### INFORMATION GIVEN

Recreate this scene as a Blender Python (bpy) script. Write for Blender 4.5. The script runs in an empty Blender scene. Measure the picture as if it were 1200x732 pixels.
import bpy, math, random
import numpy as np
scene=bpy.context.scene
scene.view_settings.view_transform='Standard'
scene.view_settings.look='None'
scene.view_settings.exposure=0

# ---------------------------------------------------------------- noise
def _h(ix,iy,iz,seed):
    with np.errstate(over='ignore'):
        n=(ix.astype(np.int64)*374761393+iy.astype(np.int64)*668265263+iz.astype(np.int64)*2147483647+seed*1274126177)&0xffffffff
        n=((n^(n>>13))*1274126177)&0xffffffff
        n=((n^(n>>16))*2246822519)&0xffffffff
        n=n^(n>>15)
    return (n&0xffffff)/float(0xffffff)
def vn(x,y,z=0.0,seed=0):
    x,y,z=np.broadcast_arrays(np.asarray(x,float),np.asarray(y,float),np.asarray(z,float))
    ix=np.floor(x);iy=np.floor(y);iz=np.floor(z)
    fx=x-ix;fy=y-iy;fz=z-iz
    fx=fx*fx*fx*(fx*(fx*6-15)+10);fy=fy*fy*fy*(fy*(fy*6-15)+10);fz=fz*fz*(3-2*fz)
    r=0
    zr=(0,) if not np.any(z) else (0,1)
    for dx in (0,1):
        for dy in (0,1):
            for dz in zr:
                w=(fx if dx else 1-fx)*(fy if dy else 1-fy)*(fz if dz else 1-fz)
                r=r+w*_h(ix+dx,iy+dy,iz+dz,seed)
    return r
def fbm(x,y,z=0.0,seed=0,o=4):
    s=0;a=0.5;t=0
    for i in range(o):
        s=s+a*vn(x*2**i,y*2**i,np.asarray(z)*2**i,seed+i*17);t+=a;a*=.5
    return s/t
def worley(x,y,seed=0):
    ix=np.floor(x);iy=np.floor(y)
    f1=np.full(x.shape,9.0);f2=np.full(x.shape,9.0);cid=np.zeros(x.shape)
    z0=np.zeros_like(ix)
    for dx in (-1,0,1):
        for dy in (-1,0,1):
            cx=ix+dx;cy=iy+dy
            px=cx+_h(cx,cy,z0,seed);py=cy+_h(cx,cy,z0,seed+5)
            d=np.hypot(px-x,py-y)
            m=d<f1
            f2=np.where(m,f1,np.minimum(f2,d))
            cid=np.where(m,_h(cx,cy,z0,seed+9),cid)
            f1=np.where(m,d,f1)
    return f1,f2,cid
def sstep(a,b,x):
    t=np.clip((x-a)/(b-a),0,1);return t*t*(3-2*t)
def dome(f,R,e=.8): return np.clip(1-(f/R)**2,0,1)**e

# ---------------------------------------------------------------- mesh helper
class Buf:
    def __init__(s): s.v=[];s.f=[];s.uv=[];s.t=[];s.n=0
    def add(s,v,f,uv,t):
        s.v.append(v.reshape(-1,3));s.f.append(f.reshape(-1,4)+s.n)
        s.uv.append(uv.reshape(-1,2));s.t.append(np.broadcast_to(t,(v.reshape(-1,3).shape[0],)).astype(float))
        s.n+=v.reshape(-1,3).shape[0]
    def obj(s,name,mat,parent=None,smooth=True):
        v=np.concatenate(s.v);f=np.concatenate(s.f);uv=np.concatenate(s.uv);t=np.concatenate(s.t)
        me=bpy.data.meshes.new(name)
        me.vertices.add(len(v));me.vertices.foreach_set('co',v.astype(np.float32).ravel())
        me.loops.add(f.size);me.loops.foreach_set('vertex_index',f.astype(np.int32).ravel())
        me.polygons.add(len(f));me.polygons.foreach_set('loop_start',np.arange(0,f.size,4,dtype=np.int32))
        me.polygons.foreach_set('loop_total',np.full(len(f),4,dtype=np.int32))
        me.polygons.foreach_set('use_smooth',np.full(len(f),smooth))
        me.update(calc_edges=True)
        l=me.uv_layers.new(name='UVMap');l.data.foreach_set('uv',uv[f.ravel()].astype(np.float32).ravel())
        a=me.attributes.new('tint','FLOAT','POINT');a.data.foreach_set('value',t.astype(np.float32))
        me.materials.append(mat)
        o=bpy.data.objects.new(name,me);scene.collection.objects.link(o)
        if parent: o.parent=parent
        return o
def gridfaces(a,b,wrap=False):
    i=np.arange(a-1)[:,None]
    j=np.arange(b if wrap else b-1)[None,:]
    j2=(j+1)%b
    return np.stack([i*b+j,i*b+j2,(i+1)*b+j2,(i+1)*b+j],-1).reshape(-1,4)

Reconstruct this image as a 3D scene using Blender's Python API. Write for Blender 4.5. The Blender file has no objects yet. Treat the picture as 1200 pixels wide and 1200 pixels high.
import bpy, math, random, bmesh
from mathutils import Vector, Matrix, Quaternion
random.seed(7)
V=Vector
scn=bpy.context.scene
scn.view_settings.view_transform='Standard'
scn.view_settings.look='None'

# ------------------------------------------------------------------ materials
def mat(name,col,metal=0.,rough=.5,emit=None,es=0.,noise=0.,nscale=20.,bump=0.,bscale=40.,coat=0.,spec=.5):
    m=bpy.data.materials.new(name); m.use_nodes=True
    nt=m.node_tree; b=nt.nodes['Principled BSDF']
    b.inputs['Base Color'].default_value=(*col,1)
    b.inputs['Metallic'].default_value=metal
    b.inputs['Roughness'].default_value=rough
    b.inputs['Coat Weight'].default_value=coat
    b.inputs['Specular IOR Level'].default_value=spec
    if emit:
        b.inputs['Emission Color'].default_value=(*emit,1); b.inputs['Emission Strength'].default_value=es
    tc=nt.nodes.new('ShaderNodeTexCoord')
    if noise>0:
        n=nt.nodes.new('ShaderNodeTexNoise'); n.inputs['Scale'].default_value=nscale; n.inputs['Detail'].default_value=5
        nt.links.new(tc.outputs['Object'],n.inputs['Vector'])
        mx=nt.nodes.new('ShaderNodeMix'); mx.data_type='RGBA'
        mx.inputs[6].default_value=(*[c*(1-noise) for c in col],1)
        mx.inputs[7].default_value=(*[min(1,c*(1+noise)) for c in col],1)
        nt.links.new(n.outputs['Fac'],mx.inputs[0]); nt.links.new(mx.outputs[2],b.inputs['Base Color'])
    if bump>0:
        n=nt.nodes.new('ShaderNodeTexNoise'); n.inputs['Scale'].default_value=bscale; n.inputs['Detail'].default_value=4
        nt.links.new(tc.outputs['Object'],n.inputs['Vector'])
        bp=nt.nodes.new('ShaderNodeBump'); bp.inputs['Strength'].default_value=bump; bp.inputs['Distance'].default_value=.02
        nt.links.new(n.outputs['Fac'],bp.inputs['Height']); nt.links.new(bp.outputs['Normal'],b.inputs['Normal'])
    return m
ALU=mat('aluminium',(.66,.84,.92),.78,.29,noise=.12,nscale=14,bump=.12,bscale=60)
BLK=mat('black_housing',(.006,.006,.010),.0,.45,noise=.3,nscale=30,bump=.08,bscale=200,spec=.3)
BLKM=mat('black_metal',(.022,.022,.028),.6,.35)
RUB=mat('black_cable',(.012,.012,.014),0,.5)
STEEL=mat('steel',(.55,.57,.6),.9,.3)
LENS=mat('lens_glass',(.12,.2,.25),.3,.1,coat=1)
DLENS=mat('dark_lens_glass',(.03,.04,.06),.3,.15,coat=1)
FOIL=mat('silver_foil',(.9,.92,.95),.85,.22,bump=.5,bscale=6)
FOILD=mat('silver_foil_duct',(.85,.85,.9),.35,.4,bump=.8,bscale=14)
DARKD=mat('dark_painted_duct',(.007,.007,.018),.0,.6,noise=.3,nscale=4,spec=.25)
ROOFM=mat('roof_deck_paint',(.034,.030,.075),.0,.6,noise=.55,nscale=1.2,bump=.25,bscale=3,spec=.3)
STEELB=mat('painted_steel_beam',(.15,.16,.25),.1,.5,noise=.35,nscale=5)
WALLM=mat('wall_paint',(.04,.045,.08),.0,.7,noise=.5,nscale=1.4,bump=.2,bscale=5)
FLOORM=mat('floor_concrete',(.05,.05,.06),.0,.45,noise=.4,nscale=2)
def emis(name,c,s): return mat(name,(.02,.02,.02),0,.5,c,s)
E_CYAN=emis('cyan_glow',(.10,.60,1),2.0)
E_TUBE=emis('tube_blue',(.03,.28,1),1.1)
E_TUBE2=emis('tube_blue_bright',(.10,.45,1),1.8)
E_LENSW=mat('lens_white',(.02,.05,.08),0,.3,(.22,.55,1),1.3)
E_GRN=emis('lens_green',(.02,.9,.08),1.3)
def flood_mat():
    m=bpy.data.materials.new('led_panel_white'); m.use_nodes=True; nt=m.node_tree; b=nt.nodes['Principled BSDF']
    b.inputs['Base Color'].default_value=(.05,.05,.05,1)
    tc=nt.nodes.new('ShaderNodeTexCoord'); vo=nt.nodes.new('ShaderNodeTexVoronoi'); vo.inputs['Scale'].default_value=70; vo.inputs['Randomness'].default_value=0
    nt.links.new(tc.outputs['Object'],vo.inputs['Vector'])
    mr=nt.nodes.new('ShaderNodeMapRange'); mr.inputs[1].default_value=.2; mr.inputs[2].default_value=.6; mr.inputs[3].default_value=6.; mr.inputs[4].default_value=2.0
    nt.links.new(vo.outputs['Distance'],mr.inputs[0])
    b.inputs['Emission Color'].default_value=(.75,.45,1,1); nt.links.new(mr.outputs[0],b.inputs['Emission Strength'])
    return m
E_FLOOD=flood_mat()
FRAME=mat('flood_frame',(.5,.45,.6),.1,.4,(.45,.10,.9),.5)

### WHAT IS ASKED
Take the listing above and repeat exactly the lines from the one containing "Reconstruct this image" through the one containing "scn.view_settings.look='None'", both included.

### TASK ANSWER
Reconstruct this image as a 3D scene using Blender's Python API. Write for Blender 4.5. The Blender file has no objects yet. Treat the picture as 1200 pixels wide and 1200 pixels high.
import bpy, math, random, bmesh
from mathutils import Vector, Matrix, Quaternion
random.seed(7)
V=Vector
scn=bpy.context.scene
scn.view_settings.view_transform='Standard'
scn.view_settings.look='None'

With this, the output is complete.